= Work required =
Extract all lines containing "Blender".
·····
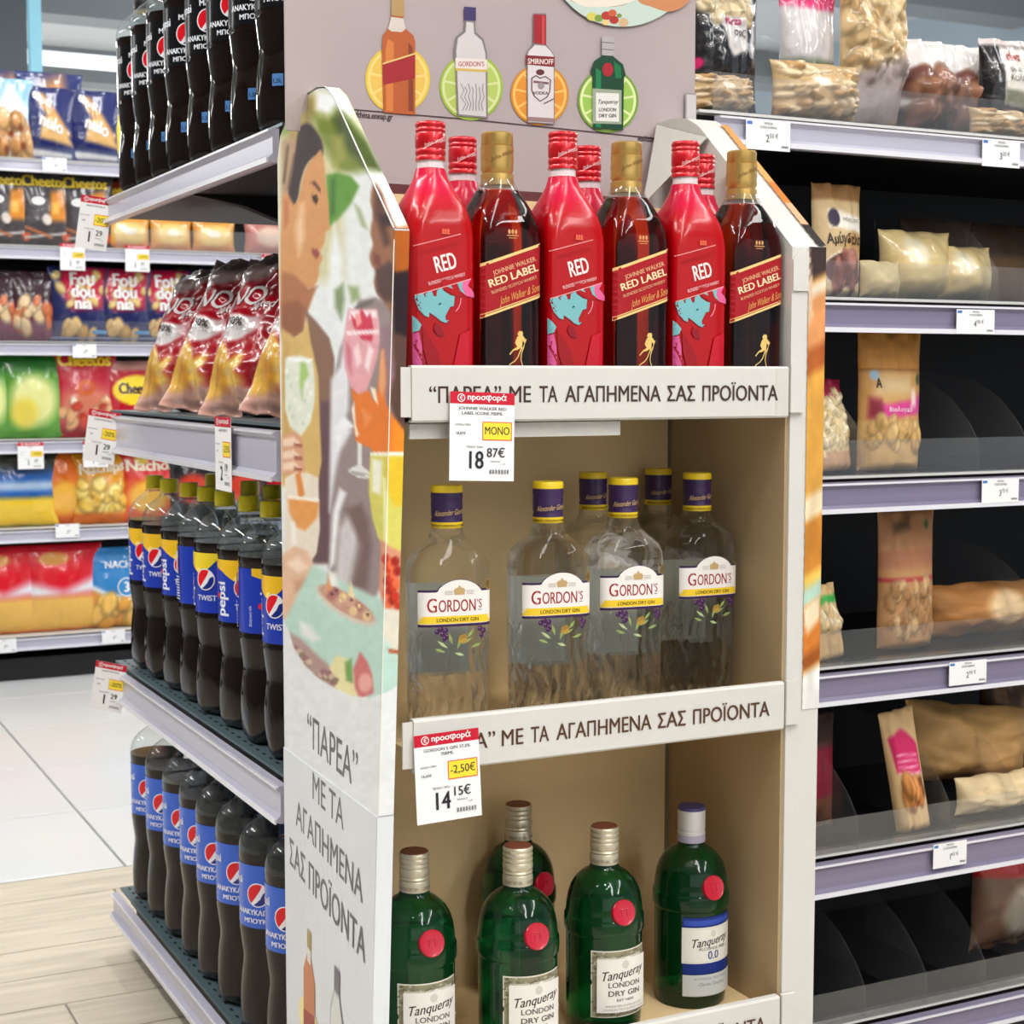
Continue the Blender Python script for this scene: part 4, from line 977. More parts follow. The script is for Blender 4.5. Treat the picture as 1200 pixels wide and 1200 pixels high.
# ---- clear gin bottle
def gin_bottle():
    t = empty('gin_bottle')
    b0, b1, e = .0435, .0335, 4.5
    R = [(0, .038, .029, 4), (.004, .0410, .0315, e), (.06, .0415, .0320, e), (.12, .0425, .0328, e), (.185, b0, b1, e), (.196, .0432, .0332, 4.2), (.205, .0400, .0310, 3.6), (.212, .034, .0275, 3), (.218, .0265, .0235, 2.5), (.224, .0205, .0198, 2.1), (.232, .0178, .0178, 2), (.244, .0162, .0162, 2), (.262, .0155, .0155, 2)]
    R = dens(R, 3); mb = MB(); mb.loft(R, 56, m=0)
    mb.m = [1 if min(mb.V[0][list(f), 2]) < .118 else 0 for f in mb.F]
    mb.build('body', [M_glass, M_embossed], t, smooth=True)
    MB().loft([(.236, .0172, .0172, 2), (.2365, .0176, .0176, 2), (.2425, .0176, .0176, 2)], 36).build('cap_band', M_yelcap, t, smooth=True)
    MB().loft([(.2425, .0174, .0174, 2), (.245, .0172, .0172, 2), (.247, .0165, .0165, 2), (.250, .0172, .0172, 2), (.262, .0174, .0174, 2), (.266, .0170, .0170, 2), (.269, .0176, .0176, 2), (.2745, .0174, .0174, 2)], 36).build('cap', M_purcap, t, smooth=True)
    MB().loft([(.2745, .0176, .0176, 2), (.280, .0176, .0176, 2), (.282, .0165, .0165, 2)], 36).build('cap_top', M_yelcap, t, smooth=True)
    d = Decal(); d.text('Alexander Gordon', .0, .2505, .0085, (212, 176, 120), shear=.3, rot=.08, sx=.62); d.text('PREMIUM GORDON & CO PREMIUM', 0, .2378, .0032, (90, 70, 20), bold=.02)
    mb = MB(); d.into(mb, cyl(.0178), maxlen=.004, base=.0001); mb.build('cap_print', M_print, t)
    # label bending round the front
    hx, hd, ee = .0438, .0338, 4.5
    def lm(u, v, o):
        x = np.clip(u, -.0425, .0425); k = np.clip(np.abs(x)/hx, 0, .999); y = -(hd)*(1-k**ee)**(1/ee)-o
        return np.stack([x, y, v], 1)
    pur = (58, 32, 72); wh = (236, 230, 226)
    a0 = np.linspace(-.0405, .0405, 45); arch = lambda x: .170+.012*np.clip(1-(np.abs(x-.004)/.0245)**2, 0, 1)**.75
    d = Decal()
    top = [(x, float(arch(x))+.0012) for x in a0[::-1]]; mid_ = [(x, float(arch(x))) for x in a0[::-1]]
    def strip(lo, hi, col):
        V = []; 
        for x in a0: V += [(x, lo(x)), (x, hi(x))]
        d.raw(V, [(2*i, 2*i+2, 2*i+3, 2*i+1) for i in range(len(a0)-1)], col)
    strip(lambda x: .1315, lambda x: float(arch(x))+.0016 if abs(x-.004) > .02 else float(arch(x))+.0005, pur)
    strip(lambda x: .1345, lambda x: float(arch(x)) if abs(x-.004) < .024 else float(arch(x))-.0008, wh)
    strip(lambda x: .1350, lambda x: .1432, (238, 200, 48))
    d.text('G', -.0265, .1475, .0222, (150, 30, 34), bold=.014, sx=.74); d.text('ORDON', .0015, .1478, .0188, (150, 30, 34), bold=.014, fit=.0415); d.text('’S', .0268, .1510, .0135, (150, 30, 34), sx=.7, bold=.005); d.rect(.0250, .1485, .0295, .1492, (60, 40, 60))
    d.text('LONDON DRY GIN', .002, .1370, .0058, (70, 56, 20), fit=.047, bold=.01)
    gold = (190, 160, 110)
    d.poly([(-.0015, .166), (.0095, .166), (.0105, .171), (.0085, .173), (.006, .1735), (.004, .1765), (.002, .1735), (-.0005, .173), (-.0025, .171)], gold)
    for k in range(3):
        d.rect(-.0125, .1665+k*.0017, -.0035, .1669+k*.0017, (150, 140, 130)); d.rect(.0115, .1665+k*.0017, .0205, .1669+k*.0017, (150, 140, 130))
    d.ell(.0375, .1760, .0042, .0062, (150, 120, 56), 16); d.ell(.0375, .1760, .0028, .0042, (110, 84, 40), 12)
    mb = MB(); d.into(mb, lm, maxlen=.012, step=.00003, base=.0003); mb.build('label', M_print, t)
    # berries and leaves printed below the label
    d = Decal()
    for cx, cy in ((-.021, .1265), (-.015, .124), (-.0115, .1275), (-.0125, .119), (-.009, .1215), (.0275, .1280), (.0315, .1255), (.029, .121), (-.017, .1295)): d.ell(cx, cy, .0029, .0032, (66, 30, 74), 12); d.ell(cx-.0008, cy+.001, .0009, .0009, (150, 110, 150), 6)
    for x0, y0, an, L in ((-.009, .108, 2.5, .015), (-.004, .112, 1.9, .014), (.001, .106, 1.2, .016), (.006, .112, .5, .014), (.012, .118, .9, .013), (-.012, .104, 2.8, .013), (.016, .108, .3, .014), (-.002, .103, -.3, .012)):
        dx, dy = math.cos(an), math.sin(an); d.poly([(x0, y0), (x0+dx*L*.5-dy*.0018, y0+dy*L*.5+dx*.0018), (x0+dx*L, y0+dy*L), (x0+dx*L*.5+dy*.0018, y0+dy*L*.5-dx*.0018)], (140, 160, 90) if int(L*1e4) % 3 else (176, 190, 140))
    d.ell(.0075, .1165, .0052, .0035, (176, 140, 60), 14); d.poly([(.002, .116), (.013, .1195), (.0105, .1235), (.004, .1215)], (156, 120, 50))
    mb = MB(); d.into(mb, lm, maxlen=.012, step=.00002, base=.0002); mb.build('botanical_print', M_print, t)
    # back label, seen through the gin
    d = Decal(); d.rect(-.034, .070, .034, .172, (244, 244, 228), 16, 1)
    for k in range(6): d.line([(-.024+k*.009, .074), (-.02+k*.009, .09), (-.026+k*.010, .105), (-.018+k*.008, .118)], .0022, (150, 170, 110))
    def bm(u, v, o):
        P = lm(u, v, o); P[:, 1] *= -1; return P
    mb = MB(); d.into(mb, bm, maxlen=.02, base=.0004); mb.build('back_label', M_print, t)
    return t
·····
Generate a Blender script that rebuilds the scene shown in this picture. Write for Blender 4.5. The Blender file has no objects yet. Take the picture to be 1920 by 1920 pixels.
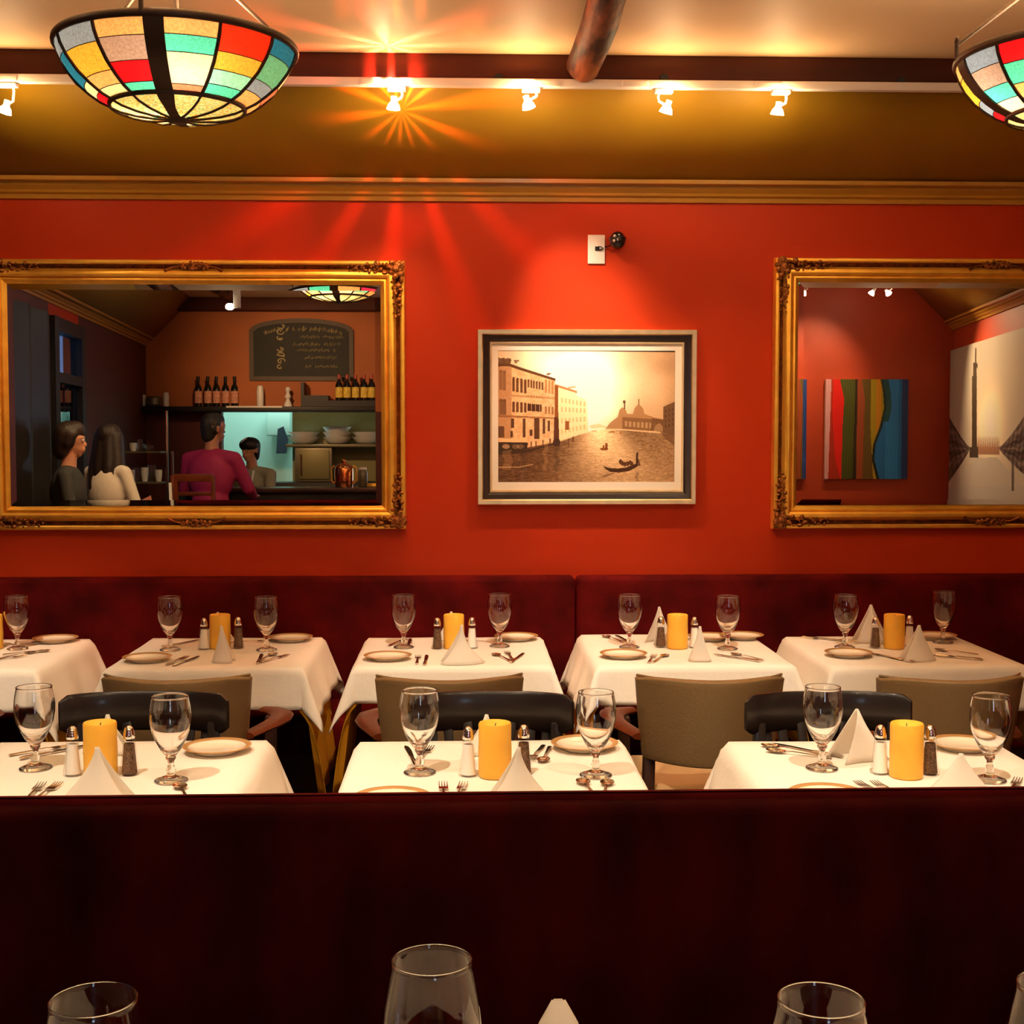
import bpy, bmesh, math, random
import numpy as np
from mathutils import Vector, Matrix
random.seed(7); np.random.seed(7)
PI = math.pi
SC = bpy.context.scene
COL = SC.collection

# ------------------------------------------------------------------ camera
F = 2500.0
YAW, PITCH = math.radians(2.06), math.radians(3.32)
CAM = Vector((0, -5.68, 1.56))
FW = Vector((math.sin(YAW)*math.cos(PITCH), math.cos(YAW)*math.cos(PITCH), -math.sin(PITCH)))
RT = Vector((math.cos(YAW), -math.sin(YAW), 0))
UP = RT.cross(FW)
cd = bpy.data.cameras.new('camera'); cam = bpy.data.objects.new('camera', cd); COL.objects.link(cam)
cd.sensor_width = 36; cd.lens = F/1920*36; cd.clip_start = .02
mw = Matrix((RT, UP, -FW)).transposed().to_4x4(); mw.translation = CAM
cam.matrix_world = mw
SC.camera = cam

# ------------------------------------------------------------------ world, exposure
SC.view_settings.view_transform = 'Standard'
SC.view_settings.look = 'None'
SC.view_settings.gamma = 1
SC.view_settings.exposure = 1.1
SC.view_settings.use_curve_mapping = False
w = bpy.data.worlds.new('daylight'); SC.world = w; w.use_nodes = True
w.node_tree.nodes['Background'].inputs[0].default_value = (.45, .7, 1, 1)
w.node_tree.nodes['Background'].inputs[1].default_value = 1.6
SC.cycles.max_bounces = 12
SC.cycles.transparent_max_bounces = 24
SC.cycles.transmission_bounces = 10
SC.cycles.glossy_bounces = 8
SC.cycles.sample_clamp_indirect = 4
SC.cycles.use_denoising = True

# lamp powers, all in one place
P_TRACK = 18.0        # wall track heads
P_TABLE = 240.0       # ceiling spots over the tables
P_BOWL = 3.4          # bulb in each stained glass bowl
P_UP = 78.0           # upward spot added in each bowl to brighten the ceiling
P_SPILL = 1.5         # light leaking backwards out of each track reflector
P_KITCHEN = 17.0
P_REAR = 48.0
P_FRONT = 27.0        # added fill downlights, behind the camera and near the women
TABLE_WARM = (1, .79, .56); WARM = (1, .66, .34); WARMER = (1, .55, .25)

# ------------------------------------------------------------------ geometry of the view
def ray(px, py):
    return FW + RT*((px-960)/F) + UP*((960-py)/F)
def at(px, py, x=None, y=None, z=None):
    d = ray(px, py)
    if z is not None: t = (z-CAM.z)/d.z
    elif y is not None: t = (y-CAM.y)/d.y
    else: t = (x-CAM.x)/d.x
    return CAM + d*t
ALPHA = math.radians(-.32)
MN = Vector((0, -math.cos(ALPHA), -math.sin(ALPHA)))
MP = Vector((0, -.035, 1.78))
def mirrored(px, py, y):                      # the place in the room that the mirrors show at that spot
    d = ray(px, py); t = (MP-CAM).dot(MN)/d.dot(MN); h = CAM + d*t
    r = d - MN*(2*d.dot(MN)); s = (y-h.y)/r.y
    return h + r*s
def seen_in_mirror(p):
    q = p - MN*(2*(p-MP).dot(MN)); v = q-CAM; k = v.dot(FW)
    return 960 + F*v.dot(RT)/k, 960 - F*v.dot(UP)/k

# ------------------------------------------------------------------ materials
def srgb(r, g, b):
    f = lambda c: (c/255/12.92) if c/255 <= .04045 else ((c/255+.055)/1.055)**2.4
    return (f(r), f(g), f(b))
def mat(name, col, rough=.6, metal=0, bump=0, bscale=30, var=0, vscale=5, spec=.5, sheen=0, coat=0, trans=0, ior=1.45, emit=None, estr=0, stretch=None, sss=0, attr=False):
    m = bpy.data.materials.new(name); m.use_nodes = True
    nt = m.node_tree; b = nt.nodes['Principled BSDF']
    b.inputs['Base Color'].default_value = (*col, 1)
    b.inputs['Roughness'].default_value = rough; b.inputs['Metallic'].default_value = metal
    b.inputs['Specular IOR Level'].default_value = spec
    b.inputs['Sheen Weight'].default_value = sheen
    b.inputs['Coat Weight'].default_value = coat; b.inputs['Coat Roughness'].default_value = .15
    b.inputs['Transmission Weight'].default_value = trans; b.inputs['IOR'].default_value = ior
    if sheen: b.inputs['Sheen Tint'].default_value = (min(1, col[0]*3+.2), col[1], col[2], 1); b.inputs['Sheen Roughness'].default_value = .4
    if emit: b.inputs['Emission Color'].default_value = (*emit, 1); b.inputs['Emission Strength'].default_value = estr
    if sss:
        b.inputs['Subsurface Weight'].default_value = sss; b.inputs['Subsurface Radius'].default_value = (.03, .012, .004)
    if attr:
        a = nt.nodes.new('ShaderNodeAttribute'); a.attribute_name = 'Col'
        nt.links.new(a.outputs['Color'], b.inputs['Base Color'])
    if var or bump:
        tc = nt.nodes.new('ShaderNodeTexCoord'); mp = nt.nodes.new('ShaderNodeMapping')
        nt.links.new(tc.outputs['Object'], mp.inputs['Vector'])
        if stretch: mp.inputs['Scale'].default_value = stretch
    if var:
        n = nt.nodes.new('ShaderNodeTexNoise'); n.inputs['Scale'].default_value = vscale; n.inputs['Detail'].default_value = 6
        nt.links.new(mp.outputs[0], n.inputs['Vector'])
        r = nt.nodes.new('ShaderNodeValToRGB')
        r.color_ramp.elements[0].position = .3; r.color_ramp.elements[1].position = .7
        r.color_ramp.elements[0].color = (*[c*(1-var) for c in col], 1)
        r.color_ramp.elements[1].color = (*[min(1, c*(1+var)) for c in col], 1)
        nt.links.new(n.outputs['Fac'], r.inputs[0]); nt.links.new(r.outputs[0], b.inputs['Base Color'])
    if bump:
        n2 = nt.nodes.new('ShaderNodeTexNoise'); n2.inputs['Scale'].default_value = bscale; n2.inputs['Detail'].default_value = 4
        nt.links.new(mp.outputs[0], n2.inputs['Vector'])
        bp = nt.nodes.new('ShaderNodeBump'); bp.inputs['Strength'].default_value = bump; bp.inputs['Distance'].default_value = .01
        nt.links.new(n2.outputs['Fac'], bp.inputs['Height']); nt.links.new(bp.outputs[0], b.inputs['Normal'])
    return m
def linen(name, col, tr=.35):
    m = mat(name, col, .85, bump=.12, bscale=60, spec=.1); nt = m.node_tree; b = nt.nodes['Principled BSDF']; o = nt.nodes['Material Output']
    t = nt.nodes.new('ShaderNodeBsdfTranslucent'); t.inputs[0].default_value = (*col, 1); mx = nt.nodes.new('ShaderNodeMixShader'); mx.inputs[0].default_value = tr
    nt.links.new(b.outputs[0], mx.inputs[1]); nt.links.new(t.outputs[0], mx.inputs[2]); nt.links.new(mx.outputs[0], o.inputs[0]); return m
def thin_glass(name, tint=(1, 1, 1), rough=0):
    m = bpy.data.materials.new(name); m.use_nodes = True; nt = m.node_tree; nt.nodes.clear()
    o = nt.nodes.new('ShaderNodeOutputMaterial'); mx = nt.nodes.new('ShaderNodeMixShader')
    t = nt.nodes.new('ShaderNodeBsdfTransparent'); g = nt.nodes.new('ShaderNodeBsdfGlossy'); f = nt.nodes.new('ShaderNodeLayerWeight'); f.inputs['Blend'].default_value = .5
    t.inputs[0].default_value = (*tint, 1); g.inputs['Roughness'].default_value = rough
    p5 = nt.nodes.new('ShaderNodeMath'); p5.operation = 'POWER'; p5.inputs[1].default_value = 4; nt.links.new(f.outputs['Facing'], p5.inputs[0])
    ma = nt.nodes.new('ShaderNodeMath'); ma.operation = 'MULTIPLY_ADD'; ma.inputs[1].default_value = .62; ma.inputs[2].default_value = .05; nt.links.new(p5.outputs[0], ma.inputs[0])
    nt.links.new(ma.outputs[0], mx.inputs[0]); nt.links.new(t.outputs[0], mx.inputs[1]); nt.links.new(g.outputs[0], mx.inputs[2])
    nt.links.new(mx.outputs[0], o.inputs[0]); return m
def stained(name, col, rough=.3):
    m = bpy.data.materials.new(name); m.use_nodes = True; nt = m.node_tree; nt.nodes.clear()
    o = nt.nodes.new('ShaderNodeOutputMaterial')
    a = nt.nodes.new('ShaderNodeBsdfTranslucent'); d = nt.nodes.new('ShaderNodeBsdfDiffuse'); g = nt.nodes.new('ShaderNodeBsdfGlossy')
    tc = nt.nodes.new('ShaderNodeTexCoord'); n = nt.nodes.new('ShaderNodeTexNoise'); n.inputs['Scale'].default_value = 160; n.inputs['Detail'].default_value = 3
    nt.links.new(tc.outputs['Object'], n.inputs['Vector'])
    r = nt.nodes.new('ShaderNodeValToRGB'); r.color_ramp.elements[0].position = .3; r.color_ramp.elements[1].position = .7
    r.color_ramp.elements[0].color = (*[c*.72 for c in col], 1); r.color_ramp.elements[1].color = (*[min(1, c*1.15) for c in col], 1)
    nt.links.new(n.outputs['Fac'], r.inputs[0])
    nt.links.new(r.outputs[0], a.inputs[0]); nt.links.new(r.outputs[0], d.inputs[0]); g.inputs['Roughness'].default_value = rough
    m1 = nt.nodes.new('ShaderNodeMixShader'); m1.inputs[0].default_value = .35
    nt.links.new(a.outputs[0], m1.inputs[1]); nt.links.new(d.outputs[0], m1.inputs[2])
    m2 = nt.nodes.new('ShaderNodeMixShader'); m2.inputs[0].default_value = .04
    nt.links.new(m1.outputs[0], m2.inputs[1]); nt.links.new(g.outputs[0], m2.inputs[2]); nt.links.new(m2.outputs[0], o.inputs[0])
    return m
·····
= Solution to this problem =
Continue the Blender Python script for this scene: part 4, from line 977. More parts follow. The script is for Blender 4.5. Treat the picture as 1200 pixels wide and 1200 pixels high.
Generate a Blender script that rebuilds the scene shown in this picture. Write for Blender 4.5. The Blender file has no objects yet. Take the picture to be 1920 by 1920 pixels.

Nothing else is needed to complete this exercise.